Noël est là ! Avec Geneviève Roux prions autour de la scène de la Nativité, peinte par Maurice Denis en 1914.

« Or, pendant qu’ils étaient là, le temps où Marie devait enfanter fut accompli.
Et elle mit au monde son fils premier-né ; elle l’emmaillota et le coucha dans une mangeoire, car il n’y avait pas de place pour eux dans la salle commune. » (Luc 2, 6-7)

Maurice Denis - Nativité - 1914 – Toulouse - Musée des Augustins - Domaine Public
Je regarde l’image

A vrai dire, je ne sais pas où regarder : il y a plusieurs scènes dans le tableau, comme autant d’histoires différentes qui se racontent.

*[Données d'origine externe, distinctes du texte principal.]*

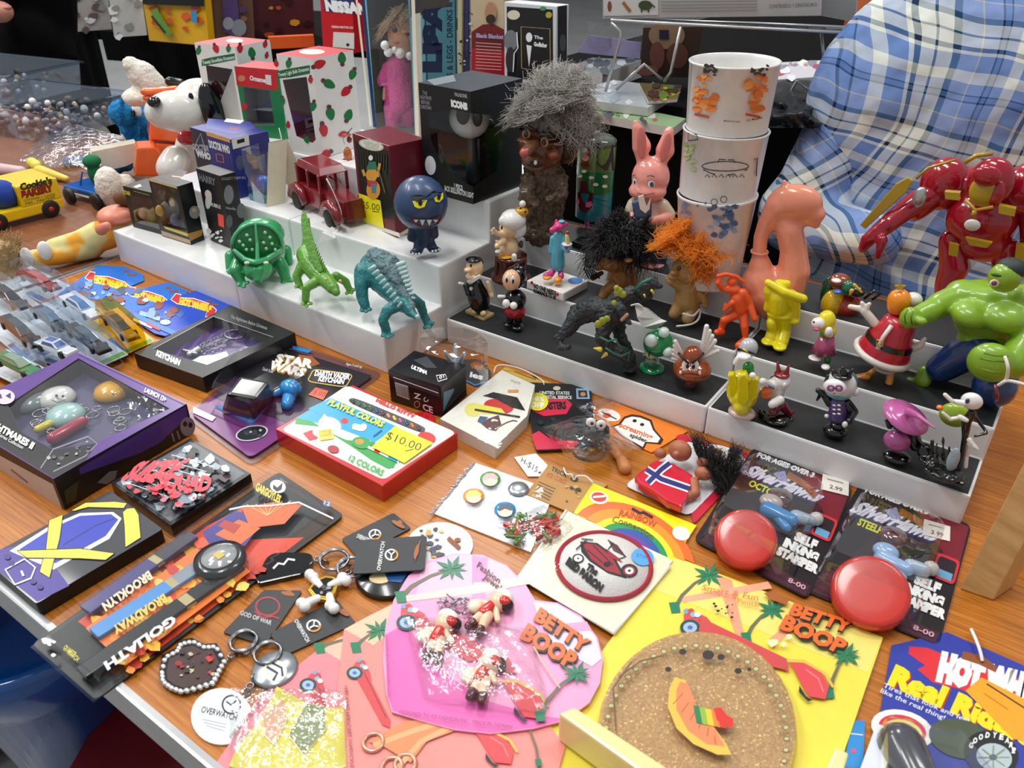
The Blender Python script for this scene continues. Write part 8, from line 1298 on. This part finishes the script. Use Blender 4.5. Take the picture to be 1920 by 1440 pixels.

En haut à droite il fait encore jour, le ciel bleu foncé est envahi de gros nuages qui roulent au-dessus des maisons. Un mur en ruine découpe encore l’image. Deux ou trois silhouettes y sont adossées : l’une tient à la main une lanterne allumée, d’un autre on n’aperçoit que ce qui semble être un casque de soldat. Ils ont la tête baissée, comme apeurés. Face à eux, une femme en noir se profile dans l’embrasure d’une porte. Elle tend le bras vers la gauche comme pour leur indiquer un chemin.

C’est aussi vers la gauche que la jument brune et son poulain tournent leurs têtes. Et ces deux attitudes suffisent à conduire notre regard vers l’ouverture d’une étable. Tout en bas, des moutons couchés sur la paille. Au fond, un bœuf tend son museau vers la mangeoire emplie de foin, devant lui un petit âne. Une grosse lanterne diffuse sa lumière chaude.

Sur une litière de paille une femme est étendue, une couverture orange et bleue lui couvre les jambes. Elle se tourne sur le côté son nouveau-né dort au creux de son bras.

Au-dessus d’elle, un homme se penche portant dans sa main droite un bol de faïence : une boisson chaude pour la jeune accouchée ?

A l’étage, par la fenêtre éclairée, deux femmes regardent au dehors. La plus jeune tourne son visage vers la droite. Suivant son regard, nous découvrons tout en haut du ciel sombre une étoile que nous n’avions pas repérée.

Les différentes scènes qui nous paraissaient sans liens découvrent leur cohérence :

des gens qui demandent leur chemin, une étable, un âne et un bœuf, une mangeoire, des moutons, un couple, un nouveau-né, une étoile… Tout est en place pour une nuit de Noël.

La pauvreté du décor nous saisit : des briques nues, un crépi écaillé, pas de porte à l’étable, un arbuste souffreteux qui cependant abrite des colombes.

Je médite

Comme toute femme Marie est fatiguée par l’accouchement. Elle se repose et Joseph prend soin d’elle avec tendresse en lui portant à boire. Il contemple ce tout-petit, endormi, ce fils qui lui est confié. Une grande tendresse se dit dans son attitude. « Il les regarde, il les contemple et les sert dans leurs besoins » pourrait écrire saint Ignace. Et c’est vers cet ilot de lumière au cœur du tableau que notre attention est sans cesse ramenée.

Autour d’eux le monde poursuit sa course. Certains se sont mis en route et frappent aux portes pour savoir où est né l’enfant. D’autres, comme la femme à la fenêtre, perçoivent un signe mais sauront-ils découvrir le mystère qu’il annonce ?

« Source en attente, secret du monde, Amour caché au creux du monde, Christ au-dedans du mal de l’homme. Au cœur des pauvres Christ vivant, Au cœur des pauvres tu attends. »

Le peintre, Maurice Denis, a réalisé cette toile en 1914. La guerre commence en juillet, de sombres nuages s’amoncèlent dans le ciel.

Dans la complexité du monde, au milieu des menaces qui se multiplient, le Verbe se fait chair. Caché au cœur du monde il offre aux pauvres que nous sommes sa vie et sa tendresse.